私の住む場所より遠く、「その人」の住む場所に近いところ。
お互い忙しかったけれど、「その人」はもっと忙しくて、さらにふたりの間には難しい事情もあってなかなか会うことができなかった。
初めて「その人」に会った時、花の大好きな私へと、枯れない加工がしてある花が入った小さな箱をプレゼントしてくれた。思いを告げられ、私は短期間で簡単に自分を見失うほどのめり込んでしまった。
いつしか私の方が好きになりすぎていたのかもしれない。
ちょうど良い距離感というものがわからなくなり、会えないことが不満から辛さに変わり、怒りに変わることの方が多くなっていった。
やっと会えても全然時間が足りなくて、ふたりで部屋で過ごす以外はせいぜい慌ただしくお茶をするくらいで、一緒にどこかへ出かけたり何かを見たり、ゆっくり食事をすることさえままならなかった。
普通のデートがしたかった。
次第に逢瀬の別れ際のたびに、私は辛くて泣くようになった。
なんのためにたくさんの不自由を抱えながらふたりが心を繋いでいるのか、もうその頃はわからなくなっていた。
今思えば、相手を思いやる余裕などなく、我慢とか気持ちのコントロールとは無縁だった、あまりにも自己中心的だった私。
花火へ向かう新幹線の中、ぼんやりとふたりのことを思い返していた。
改札口で待つ「その人」の姿を見て、やっぱり素敵で心がぎゅっとなった。
花火まで少し時間があったので、少し散歩をしゆっくりご飯を食べた。
目の前に何の障害物もない特等席で見ることができた花火は思っていた以上に素晴らしかった。

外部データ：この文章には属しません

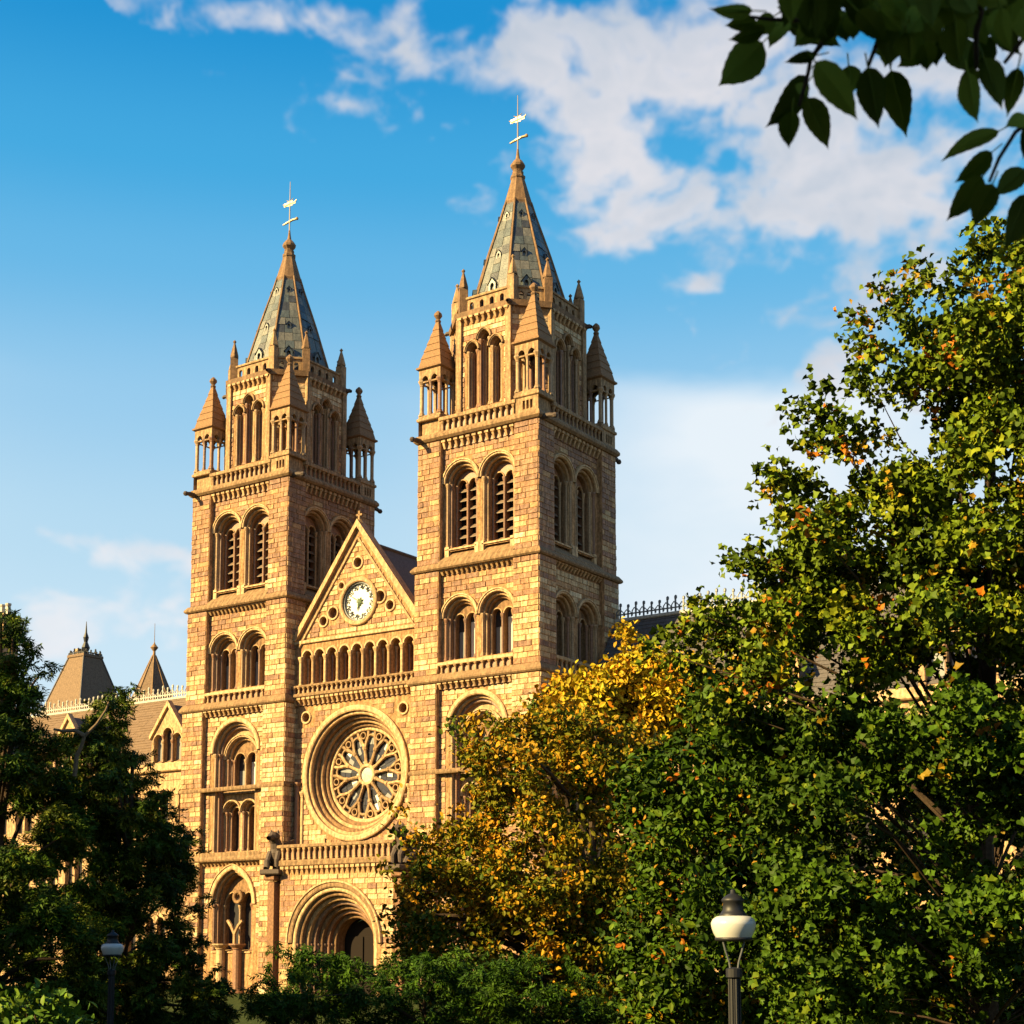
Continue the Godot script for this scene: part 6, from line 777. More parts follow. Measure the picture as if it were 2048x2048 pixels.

隣には「その人」がいて、ずっと手を握っていてくれて、たとえ花火がどんなにしょぼくても私はもうそれだけで満足していたと思う。
「きれい・・・」それくらいしか言葉にならなかった。
花火の間、ふたりで言葉を交わすことはなかった。
きれいで嬉しくて幸せで、「その人」にわからないようにこっそり涙を流した。
そしてなんとなく、「もうこの花火をふたりで見ることは二度とないだろうな」と
静かに予感した。
花火からしばらくたってから私たちはお別れをした。
「その人」の状況を理解しようとせず、自分の欲求ばかり押しつけて、叶わないことに腹を立て、私は自分の手で、繋いでいた糸を引きちぎってしまった。
自己中心的にならずなぜ相手をもっと思いやることができなかったのか、
不自由を悲観して辛い寂しいばかり思わずに、なぜもっと楽しむことができなかったのか。
幸せだと思える瞬間はきっとたくさんあったはずなのに、そんなことに気付いて
反省できたのは、もう「その人」に会いたいと思うこともなくなっていたずっと後になってからだった。
・・・なぜ急にこんな昔話を思い出したのかわからないが、数時間たってもあたまから離れず気味が悪かったので、ここに書き出した。